Guido è un investigatore stanco, padre separato, figlio di un uomo malato, sopravvive grazie alla pensione del genitore e ai casi che nessun altro vuole. Ma è anche un uomo che ascolta, che osserva, che prova ancora, nonostante tutto, a fare la cosa giusta.
Durante le festività natalizie, tra panettoni scontati e sogni da gratta e vinci, si imbatte in un caso di omicidio apparentemente casuale: un orologio da taschino, un cappotto rubato, un sarto scomparso, un boss chiamato Conte Nero.
Tra lavanderie, centri commerciali sgangherati e corse in motorino, prende forma un’indagine che è anche un ritratto affettuoso e spietato della periferia romana, con i suoi personaggi strampalati e veri: anziani soli, immigrati invisibili, padri falliti, figli ribelli.
Con una scrittura che sa essere divertente, malinconica e sorprendentemente poetica, Marra costruisce una storia che intrattiene e commuove, dove la tensione narrativa si intreccia a riflessioni sul senso della famiglia, della colpa e del riscatto.
Non è il Natale delle pubblicità, ma quello che pulsa tra le case popolari: fatto di cicatrici e di improvvisi gesti di speranza. Perfetto per chi ama i noir italiani con cuore e cervello, con atmosfere da “Romanzo criminale” che incontrano l’umanità sgangherata di un film di Virzì. Un giallo “di quartiere” che si legge con un sorriso amaro e il desiderio, alla fine, di dare una pacca sulla spalla a Guido Audaci.
“Morte di un Dio” di Emanuela Valentini
Ci sono romanzi che iniziano in silenzio, e poi urlano. Morte di un Dio è uno di questi. Marco Archetti, con la precisione di un chirurgo dell’animo umano, costruisce un thriller psicologico profondo e disturbante, capace di tenere insieme mito, violenza, isolamento e maternità negata, fino a un finale che non si dimentica.

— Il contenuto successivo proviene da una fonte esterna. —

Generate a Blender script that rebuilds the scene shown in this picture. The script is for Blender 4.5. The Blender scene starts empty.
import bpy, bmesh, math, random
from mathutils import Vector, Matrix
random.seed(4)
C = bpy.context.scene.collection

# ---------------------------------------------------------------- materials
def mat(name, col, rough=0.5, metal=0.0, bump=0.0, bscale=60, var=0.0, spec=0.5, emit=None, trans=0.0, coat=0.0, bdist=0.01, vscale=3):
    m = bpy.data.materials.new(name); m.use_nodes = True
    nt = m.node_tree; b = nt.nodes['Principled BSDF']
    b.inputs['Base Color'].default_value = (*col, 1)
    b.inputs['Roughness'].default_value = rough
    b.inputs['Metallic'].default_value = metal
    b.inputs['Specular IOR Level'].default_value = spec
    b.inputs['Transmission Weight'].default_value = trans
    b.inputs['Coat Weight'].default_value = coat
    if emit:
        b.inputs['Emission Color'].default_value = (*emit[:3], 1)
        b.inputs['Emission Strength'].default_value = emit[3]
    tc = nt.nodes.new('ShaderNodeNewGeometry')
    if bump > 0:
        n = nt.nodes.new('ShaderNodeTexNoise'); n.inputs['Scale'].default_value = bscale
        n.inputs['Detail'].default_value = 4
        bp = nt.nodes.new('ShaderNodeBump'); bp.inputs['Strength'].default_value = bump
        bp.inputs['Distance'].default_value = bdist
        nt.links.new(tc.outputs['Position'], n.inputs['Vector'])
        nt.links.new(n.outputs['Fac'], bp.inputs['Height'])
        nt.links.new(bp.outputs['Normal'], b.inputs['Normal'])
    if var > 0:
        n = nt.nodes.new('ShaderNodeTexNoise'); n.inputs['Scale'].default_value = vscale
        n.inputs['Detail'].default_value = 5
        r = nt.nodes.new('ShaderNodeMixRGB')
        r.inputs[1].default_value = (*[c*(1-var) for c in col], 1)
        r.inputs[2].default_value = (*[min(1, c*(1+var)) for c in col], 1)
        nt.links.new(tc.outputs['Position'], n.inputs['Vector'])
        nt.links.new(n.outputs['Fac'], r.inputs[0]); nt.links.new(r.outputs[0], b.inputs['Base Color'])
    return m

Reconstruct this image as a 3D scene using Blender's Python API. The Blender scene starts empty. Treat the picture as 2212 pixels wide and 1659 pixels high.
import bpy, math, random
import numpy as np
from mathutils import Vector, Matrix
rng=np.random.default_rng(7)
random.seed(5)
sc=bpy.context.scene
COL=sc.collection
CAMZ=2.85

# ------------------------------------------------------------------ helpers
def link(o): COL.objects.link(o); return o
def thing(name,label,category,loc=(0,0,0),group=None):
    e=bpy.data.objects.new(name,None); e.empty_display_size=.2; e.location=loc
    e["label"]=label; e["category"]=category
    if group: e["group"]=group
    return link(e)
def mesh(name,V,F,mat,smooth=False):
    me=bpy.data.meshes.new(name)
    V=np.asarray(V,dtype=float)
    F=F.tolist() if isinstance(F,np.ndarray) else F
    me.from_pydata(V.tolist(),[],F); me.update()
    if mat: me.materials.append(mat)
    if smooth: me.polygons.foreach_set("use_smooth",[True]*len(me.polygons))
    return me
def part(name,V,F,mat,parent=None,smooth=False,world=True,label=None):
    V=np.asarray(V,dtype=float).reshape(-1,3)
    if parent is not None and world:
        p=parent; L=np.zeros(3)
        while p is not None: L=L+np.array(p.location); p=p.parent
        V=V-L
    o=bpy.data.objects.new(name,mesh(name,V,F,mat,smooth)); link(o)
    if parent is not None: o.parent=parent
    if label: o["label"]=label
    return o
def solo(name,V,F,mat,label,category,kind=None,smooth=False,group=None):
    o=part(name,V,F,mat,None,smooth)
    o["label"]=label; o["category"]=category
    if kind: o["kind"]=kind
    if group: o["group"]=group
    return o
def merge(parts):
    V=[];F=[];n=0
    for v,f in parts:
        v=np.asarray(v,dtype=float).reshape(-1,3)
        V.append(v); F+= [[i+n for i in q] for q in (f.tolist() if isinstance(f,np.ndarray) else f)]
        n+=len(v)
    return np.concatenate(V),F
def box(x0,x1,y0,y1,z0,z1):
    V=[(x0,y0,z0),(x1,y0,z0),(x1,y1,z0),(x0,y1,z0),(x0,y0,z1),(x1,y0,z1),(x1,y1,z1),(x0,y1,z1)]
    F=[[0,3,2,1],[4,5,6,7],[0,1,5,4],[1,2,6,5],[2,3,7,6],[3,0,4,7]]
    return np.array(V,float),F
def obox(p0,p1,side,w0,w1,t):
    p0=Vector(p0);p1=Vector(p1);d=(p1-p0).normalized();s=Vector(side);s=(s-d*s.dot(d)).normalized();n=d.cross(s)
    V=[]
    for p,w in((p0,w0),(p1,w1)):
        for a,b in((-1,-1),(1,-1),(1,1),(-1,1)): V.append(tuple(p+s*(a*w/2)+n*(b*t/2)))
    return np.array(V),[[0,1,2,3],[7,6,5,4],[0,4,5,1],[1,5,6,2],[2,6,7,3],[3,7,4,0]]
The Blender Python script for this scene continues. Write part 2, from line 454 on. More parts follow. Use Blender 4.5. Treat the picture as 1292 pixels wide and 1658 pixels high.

Al centro della storia c’è Miriam, una ragazza cresciuta nell’eremo dei monti reatini, accudita da un padre e uno zio, Libero e Primo, figure ambigue e contraddittorie.
L’amore che la circonda ha il profumo del tabacco, della resina e del dopobarba, ma anche il peso del controllo, del silenzio forzato, della paura. Miriam conosce la montagna, ma non conosce il mondo. E nessuno conosce veramente lei.
In parallelo seguiamo Eleonora, un’antropologa che si ossessiona con la scomparsa di una ragazza, Chiara Ricci, sparita nei boschi del Cicolano.
E poi Lola, giovane paziente psichiatrica, che parla di “divinità che muoiono sulla montagna” e di bambine da salvare. Le sue parole vengono ignorate, derubricate a delirio.
Ma forse è l’unica a vedere davvero la verità. Tre donne, tre storie frammentate, tre voci che si rincorrono verso un unico centro oscuro: una montagna che custodisce il corpo di un dio e il segreto di un orrore indicibile.
Archetti scrive un romanzo che ricorda i migliori film di Ari Aster e Alex Garland, per come fonde la psicologia con l’elemento arcaico e misterico della natura.
Ma c’è anche qualcosa di più profondamente italiano: una riflessione sulle ferite dell’infanzia, sull’ambivalenza degli affetti, sulla trasmissione del male.
La montagna non è solo sfondo, ma personaggio attivo: una divinità selvaggia, che assiste muta e onnisciente al dramma umano. Il romanzo ci spinge a chiederci: “Che cosa è veramente un dio? E chi lo ha ucciso?” Morte di un Dio è consigliato a chi ama i thriller psicologici complessi, le storie di donne fuori dal coro, e la letteratura che osa attraversare il confine tra verità e follia.
Una storia che scava nei traumi collettivi, nei silenzi dell’infanzia e nelle menzogne di chi dice di amare.